I recognize in some indescribable way my peers. They appear to me as having been here for awhile. Each entering quietly; guided by that still small voice. Each working in their own higher love and passion and being magically provided for in every moment, in unexpected and small ways. Each building on the last. Like a path made of flat stones. Each one seems an ordinary and concrete thing. Until one happens to glance back ward along the path, and the recognition of guidance cannot be denied. Or until one looks forward along that path, and sees only a single single flat stone in front of himself, and as he steps, another appears in front that one. And he steps again, fascinated. Again and again he steps, totally enthralled until he looks up again, and sees the surrounding terrain of the most fearsome, unpassable and dangerous kind. He realizes that this path is not and cannot be of the same kind of thing as the general environment.

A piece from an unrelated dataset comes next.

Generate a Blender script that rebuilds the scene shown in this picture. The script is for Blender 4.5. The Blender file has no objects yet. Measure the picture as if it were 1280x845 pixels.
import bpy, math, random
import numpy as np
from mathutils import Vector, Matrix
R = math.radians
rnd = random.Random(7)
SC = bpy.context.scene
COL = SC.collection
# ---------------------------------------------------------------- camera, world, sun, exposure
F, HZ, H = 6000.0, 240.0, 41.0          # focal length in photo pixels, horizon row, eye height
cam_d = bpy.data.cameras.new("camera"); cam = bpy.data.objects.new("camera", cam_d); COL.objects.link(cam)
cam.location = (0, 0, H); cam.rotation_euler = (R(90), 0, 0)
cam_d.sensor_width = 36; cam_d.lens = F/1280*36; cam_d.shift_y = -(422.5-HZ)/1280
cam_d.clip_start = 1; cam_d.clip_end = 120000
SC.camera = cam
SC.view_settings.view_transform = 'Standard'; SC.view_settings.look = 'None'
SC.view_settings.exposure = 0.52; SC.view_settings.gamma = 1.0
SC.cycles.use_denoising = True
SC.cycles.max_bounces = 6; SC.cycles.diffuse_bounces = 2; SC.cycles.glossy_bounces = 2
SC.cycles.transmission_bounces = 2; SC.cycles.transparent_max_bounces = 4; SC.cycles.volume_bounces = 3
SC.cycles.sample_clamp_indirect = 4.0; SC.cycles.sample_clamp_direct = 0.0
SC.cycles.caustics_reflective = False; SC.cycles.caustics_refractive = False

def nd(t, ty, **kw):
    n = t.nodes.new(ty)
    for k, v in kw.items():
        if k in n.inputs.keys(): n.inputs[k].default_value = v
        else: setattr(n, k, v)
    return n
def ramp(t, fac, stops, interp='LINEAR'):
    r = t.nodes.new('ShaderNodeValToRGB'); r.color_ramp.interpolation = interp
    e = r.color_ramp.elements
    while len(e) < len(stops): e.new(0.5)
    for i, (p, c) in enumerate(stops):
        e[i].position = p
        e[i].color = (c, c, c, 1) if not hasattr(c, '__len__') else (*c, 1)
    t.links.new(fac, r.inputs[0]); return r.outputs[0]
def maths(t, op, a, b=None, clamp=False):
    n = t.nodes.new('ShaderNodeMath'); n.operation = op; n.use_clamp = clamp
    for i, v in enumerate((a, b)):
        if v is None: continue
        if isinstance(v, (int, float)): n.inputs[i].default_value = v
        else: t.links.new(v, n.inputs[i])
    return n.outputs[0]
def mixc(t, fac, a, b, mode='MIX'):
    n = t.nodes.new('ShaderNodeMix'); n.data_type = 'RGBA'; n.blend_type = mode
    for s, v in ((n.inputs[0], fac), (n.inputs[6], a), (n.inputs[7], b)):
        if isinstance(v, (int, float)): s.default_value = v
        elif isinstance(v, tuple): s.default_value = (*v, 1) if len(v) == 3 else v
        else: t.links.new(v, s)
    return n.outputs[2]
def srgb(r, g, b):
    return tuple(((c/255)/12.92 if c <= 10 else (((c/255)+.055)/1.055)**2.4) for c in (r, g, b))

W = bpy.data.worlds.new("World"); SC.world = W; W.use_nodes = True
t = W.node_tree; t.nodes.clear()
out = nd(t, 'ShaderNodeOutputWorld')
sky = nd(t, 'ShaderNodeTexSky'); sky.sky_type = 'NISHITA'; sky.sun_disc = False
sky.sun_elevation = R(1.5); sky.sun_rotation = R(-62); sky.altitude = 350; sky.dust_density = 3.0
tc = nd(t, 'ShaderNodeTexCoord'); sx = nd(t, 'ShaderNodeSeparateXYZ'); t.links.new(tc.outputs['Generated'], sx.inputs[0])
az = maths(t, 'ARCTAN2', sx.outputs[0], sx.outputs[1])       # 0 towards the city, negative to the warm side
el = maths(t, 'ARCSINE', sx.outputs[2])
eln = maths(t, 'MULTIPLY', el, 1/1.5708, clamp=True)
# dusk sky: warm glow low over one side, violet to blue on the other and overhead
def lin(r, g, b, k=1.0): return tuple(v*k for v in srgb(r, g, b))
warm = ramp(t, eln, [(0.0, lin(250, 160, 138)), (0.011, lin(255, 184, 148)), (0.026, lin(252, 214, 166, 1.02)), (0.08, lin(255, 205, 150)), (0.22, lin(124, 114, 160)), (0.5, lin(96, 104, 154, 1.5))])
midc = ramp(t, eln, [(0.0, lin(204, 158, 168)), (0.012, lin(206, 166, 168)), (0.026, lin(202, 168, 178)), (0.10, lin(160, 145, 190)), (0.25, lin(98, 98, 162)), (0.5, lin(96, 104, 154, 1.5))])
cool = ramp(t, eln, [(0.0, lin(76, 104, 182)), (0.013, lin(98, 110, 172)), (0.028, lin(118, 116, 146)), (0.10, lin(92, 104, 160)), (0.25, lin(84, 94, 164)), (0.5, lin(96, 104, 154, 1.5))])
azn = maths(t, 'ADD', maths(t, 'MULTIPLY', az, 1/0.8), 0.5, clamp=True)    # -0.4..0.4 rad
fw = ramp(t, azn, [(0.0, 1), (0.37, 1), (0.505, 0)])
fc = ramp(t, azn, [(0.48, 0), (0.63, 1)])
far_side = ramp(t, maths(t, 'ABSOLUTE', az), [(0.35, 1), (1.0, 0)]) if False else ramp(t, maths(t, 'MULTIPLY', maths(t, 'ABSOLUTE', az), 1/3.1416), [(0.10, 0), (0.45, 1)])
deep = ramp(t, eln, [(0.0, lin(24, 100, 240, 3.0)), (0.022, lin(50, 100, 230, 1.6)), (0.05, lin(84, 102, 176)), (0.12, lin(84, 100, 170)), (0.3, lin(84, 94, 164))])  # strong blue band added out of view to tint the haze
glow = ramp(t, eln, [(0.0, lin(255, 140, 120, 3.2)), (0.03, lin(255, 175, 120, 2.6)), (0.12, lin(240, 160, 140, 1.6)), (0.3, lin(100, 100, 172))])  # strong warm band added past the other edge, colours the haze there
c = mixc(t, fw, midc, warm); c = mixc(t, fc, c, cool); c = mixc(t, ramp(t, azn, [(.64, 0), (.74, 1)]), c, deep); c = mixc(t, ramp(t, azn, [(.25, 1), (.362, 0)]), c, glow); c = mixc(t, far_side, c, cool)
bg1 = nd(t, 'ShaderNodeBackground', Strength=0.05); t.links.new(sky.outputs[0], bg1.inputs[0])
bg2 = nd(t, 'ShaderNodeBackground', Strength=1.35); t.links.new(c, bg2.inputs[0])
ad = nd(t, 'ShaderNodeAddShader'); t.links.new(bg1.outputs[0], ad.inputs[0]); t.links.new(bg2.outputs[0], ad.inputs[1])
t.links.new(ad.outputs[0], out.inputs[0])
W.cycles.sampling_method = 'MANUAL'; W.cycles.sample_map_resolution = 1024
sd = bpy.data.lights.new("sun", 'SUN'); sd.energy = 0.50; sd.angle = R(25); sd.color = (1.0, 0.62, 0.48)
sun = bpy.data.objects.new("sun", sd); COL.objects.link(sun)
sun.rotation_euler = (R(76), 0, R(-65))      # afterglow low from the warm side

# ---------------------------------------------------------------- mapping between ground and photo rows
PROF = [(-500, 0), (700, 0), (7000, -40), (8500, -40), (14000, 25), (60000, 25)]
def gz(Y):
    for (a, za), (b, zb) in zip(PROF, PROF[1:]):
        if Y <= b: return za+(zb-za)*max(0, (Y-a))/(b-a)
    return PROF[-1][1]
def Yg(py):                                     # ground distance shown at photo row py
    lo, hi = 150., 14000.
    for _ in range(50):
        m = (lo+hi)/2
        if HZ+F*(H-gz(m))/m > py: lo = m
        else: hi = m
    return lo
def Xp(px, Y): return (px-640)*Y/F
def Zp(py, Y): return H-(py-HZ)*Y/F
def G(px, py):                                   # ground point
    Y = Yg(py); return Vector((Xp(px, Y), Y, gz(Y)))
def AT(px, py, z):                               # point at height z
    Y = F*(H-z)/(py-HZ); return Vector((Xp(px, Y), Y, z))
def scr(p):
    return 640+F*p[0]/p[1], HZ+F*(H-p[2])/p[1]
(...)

He recognizes too, that there are people out there in that fearsome and dangerous environment. They are freezing, tired, underfed, thirsty, dirty, afraid, clinging, violent; they look at him on his path with hatred and envy. However he might like or want to help them or to guide them, they cannot see his path of stones. They tell him he’s insane and dangerous to himself and others. But for his own direct experience, he might believe them. It would seem from their perspective, they were quite right.

He learns not to try to help those he meets. He merely smiles warmly and accepts their secretly suspicious comments that he is very fortunate.

This New Earth is beautiful beyond description. Beyond what can be described in the old earth paradigms. I feel a great disorientation. A dizziness. I am nearly nauseous with the shift that I have made. This place is so different. This shift is not unlike the smaller ones I have been making more frequently until this moment. This one is just gigantic. Stupendous. The enormity leaves me with little sense of orientation to anything familiar.

Almost too beautiful. Almost too pure. Almost too bright. My heart and soul bloom with a sense of joy in freedom. And a recognition that the depths of black despair, shame, and isolation were the fertile deepening in the darkness for my soul to germinate. I passed through various stages of development- including asking why everything hurt so much. That memory of suffering comes now as a reminder that of the necessity for my soul’s opening- like a flower.

For me, at least, the New Earth is here. And there are many others already in it.